## Given instruction
Set down only the lines running from the one with "Build this scene" to the one with "F = 4274.0;", both lines included, exactly as they stand, please.

====== Material for this exercise

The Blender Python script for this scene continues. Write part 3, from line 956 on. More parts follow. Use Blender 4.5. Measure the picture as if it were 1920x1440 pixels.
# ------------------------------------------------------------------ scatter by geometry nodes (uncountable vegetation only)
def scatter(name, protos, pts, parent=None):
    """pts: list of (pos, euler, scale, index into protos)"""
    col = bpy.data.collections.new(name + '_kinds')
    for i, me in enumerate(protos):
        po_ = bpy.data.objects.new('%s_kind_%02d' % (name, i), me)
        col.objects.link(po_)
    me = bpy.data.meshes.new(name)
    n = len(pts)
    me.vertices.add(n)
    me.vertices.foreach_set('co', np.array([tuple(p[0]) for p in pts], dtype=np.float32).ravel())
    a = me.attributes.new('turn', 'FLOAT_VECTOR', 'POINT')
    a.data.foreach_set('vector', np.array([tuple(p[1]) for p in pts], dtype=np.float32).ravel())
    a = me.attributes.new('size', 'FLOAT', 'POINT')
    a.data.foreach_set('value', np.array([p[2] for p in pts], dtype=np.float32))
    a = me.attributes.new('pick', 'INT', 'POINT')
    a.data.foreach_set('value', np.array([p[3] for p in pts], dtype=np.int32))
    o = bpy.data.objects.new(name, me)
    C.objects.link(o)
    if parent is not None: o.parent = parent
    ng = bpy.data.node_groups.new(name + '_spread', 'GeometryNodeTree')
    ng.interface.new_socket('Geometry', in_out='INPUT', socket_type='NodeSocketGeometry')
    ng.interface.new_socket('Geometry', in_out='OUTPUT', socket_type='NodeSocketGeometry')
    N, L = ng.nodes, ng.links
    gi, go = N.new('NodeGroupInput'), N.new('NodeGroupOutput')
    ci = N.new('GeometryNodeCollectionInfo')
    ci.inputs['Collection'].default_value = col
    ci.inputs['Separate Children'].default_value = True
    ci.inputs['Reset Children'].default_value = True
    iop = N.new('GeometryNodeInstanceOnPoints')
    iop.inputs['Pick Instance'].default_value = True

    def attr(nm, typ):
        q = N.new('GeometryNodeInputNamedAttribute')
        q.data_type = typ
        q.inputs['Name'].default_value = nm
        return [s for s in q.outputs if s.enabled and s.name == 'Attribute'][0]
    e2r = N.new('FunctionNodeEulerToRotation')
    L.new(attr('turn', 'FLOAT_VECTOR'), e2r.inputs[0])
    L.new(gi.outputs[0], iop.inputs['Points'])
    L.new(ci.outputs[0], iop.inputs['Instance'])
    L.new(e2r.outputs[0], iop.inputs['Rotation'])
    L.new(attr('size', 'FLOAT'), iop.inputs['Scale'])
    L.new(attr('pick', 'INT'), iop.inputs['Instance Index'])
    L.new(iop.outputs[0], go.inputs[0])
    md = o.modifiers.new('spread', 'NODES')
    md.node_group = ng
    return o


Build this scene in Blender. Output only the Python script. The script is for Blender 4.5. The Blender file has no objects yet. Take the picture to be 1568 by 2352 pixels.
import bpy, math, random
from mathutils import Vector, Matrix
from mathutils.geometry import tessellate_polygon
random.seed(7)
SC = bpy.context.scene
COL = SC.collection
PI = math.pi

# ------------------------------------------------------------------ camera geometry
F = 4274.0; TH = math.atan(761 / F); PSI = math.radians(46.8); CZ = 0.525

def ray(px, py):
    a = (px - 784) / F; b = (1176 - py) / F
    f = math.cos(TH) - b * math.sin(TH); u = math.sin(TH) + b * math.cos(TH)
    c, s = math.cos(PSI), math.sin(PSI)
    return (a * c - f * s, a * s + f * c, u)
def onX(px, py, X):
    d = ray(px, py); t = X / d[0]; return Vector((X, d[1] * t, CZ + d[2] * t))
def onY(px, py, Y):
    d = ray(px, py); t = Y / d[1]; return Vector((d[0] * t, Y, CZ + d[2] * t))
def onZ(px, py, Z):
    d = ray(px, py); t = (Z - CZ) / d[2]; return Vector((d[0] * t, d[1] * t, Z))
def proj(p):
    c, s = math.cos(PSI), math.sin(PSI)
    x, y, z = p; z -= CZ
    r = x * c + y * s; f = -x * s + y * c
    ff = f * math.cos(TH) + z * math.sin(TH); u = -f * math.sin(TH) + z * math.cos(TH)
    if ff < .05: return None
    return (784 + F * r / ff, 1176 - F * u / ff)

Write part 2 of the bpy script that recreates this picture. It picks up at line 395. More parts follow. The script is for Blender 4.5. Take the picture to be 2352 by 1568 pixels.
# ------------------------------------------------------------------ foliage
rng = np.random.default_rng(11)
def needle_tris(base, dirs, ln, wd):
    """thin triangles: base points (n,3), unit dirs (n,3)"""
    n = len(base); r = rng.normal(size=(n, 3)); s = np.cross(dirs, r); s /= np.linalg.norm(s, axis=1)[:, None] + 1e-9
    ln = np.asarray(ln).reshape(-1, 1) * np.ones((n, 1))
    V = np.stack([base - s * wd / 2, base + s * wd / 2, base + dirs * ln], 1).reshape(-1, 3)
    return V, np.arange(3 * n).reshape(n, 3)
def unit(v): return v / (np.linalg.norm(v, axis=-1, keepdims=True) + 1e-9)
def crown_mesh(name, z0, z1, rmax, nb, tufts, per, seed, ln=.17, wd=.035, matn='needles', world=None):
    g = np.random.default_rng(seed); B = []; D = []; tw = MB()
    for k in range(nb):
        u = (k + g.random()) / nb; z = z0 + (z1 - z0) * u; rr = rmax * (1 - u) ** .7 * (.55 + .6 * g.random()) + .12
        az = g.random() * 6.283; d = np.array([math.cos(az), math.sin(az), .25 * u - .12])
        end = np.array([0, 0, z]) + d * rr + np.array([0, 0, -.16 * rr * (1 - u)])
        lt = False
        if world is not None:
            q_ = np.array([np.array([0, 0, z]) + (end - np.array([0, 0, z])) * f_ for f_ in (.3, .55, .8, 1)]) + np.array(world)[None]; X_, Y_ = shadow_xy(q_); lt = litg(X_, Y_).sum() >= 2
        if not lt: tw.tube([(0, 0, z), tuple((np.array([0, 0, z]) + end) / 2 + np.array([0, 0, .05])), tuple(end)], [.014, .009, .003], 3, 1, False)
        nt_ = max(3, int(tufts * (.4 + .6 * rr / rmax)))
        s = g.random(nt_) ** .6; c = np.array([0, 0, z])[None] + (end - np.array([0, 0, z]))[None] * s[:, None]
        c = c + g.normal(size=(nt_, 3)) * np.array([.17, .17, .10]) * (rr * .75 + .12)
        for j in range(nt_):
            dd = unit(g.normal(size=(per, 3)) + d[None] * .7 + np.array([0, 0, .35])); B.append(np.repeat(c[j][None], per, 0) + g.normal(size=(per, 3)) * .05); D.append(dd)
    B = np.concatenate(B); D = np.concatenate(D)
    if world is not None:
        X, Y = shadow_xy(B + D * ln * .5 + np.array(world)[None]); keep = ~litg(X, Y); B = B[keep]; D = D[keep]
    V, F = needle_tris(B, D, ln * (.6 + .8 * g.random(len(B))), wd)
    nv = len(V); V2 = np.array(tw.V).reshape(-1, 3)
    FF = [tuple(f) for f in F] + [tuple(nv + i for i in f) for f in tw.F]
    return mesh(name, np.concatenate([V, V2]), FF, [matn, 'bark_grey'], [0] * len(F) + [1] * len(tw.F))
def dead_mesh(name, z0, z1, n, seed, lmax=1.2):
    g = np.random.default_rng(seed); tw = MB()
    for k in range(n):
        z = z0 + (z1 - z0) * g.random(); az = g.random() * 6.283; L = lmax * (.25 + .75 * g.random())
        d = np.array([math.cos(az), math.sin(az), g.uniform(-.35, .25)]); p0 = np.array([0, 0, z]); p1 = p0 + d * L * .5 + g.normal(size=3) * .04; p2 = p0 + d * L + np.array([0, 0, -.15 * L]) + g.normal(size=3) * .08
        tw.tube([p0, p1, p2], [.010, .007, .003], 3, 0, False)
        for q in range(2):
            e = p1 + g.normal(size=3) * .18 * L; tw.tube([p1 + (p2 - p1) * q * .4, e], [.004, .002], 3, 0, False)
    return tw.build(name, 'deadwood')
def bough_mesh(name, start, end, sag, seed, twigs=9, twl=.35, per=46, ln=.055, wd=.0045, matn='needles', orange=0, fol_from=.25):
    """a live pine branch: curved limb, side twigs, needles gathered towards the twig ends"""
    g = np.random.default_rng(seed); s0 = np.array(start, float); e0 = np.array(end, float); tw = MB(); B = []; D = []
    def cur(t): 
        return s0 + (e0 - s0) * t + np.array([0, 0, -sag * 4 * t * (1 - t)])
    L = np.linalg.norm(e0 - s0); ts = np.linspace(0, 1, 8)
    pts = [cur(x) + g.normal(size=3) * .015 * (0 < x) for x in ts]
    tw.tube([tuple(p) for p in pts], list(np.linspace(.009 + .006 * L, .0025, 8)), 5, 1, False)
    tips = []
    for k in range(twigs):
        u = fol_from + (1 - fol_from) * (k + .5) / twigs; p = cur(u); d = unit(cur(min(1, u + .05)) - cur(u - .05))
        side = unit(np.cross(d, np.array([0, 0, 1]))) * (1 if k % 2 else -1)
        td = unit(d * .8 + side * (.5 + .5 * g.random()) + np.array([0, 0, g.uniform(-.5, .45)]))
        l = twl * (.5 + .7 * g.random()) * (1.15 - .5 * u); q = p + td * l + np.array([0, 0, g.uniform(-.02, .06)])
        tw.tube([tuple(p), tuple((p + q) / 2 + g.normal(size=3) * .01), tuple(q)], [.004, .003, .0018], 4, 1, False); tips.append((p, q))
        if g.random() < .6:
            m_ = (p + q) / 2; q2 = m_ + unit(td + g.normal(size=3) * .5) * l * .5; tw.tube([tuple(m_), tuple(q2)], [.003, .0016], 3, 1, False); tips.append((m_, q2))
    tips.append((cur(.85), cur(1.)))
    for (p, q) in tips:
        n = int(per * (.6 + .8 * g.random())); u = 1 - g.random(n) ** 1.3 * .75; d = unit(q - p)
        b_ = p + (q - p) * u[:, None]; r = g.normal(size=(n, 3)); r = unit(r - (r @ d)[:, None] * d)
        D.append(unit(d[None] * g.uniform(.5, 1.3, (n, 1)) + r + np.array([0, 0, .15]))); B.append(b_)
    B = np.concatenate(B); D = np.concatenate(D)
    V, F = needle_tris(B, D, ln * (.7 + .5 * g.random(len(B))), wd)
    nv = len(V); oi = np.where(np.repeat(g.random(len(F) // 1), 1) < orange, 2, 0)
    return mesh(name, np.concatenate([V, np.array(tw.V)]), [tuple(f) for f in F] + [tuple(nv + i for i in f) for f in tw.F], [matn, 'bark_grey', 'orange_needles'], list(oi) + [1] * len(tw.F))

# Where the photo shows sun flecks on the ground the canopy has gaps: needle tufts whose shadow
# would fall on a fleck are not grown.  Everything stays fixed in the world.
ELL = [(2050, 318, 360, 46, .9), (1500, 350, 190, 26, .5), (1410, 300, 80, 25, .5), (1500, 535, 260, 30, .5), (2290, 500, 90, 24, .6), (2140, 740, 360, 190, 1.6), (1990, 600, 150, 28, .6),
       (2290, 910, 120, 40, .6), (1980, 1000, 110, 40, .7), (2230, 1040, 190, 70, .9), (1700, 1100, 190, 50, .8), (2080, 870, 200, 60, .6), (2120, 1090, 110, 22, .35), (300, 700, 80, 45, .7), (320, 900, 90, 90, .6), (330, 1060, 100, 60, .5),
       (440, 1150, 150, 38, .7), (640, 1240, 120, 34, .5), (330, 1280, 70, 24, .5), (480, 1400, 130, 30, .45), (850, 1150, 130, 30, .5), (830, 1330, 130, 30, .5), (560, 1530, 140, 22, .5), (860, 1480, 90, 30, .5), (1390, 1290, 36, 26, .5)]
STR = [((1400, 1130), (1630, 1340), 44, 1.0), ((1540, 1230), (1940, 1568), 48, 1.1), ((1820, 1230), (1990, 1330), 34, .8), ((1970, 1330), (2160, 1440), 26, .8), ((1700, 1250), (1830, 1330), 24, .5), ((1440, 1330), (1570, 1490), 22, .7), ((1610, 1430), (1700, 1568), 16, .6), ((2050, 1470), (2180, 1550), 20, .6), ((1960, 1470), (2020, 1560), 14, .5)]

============

## Right answer
Build this scene in Blender. Output only the Python script. The script is for Blender 4.5. The Blender file has no objects yet. Take the picture to be 1568 by 2352 pixels.
import bpy, math, random
from mathutils import Vector, Matrix
from mathutils.geometry import tessellate_polygon
random.seed(7)
SC = bpy.context.scene
COL = SC.collection
PI = math.pi

# ------------------------------------------------------------------ camera geometry
F = 4274.0; TH = math.atan(761 / F); PSI = math.radians(46.8); CZ = 0.525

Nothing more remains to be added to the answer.